Project M Annex

日本近代文学・比較文学・表象文化論の授業や研究について、学生や一般の方の質問を受けつけ、情報を発信します。皆様からの自由な投稿を歓迎いたします。(旧ブログからの移転に伴い、ブログ内へのリンクが無効になっている場合があります。)

メタファー(映像の)

 キューブリック監督『2001年宇宙の旅』の第1部から第2部への移り目で、猿人の投げ上げた骨器のショットが宇宙空間を漂う宇宙船のショットへと連続する場面があります。骨=宇宙船は、どちらも円筒形をしていて、形態の類似性は明らかです。

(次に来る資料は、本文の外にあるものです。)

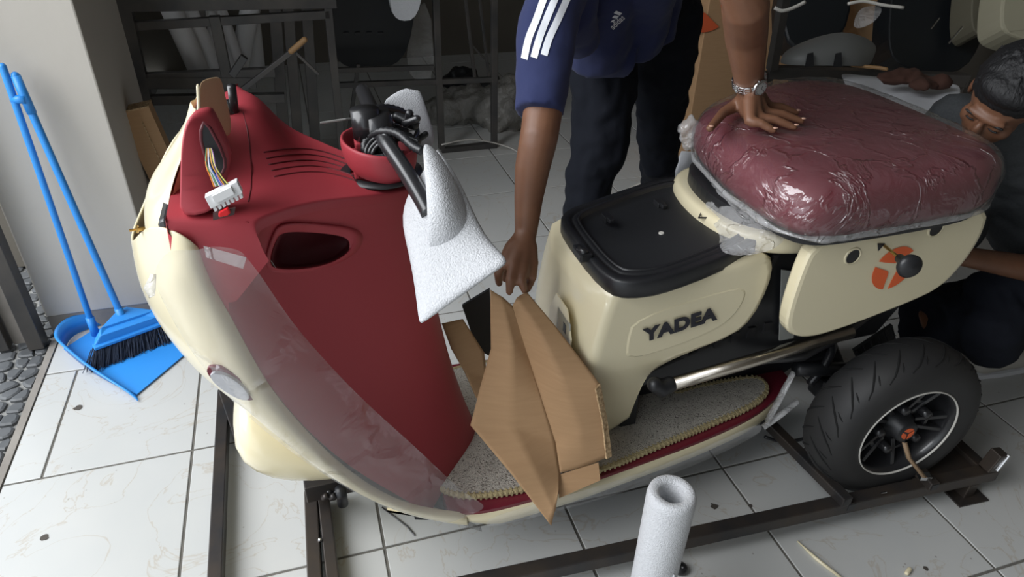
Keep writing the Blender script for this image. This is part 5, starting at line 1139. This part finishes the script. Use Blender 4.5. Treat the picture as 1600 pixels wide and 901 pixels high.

 ここから、宇宙船はどんなに進歩していても、猿人の使う骨器と同じ道具であるとする表意作用が得られます。そしてよく見ると、船内を漂うペンや、この映画で重要な役目を果たすモノリスも円筒形や角柱などの細長い形をしています。発達したテクノロジーは、果たして人間を幸福にするのかという、テクノロジーと人間との関わりを問題にする近未来SFの課題を、このような表現は明確にしています。

 これは映像におけるメタファー(隠喩、暗喩)の例です。ここでは形態の類似性ですが、その他の属性であることもあります。北野武監督『ソナチネ』中、空に投げ上げた赤い花が、赤いフリスビーの円盤、そして射殺される男の鮮血の色と連鎖を形作るシークェンスがあります。ここでは、色が類似性の契機とされています。

 映像のメタファーは、単なる物語や、言語化されたメッセージ(科白、字幕、タイトルなど)以外の要素として、映像そのものが深い表意作用をもたらしてくれる、魅力的なポイントであると言えます。